Gold's hot streak goes cold as investors seek riskier assets

The precious metal is on pace to erase its 2019 gains as hopes of economic growth stoke demand in other investing spaces

Gold's hot streak goes cold as investors seek riskier assets

Months after a strong start to 2019 that hinted at a possible gold renaissance, the precious metal is on track to erase its gains for the year as increasingly confident investors abandon the market.

“Prices of the metal have fallen more than 4% since hitting a 10-month high in February and are close to where they started the year,” reported The Wall Street Journal.

The early 2019 gold rush came in the wake of stock-market volatility in the fourth quarter of 2018, along with developing fears of a far-reaching economic slowdown. Since then, analysts say, sentiment has been shifted by rising hopes for an agreement to end the months-long tariff dispute between the US and China, as well as signals that the US Federal Reserve will leave interest rates untouched this year. That’s apart from expectations that stimulus measures by central banks around the world will spur economic activity.

That increased confidence has propelled a rally in stocks as well as other materials like oil and copper in recent weeks, effectively crowding out demand for gold.

“There are a lot of competing assets for the capital that’s in the market right now,” Peter Hug, director of metal sales at Kitco Metals, told the Journal. “[In the gold market], people are just getting bored. It’s almost like watching paint dry.”

The drop in gold prices adds to the frustrations of investors who for years have held out hope that the metal could sustain a rally above US$1,350 a troy ounce. Gold has threatened that level numerous times in past years, but has always sunk back below the critical mark.

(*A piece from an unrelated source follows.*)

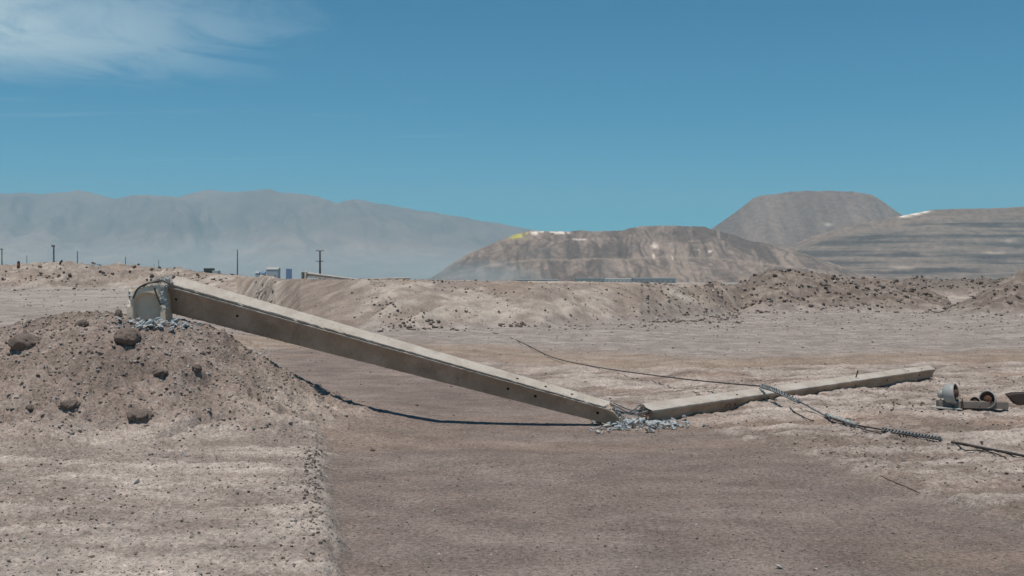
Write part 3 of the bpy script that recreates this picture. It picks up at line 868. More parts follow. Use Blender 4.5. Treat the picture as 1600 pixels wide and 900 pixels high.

Prices of the metal reportedly peaked at $1,347.90 in February and closed at US$1,291.30 on Monday; both figures are over 30% below the record set in 2011. Another sign of investors growing cold toward gold is the reported US$1-billion outflow from gold-backed ETFs in February, which snapped a four-month streak of inflows according to the World Gold Council. Fund flows in March were reportedly flat in March as gold prices fluctuated.

Based on data from the Commodity Futures Trading Commission, bullish wagers on the metal still topped bearish ones among hedge funds and other speculative investors as of April 9. However, such investors have nearly halved their bets on increasing gold prices since mid-February.

Escalating confidence in US growth could also impact gold prices by lifting the greenback and US Treasury yields. “The WSJ Dollar Index, which tracks the dollar against a basket of 16 other currencies, has climbed more than 1.5% from its early-year low hit in late January,” the Journal said. “And the yield on the benchmark 10-year U.S. Treasury note has rebounded above 2.55% since tumbling below 2.4% late in March, its lowest level in 15 months.”

Increased US dollar strength would make US-currency denominated commodities like gold more expensive for buyers outside the country, while rising Treasury yields would make the metal relatively less attractive for those seeking yield.

Some analysts caution that trade-talk setbacks or disappointments in earnings data in the coming weeks could spark market volatility once more and renew demand for gold. But the prospects for that appear weak based on the Citigroup Economic Surprise Index for the US, which last week fell to its lowest level since June 2017.

“There’s just nothing urgent right now to push people into gold,” Hug said.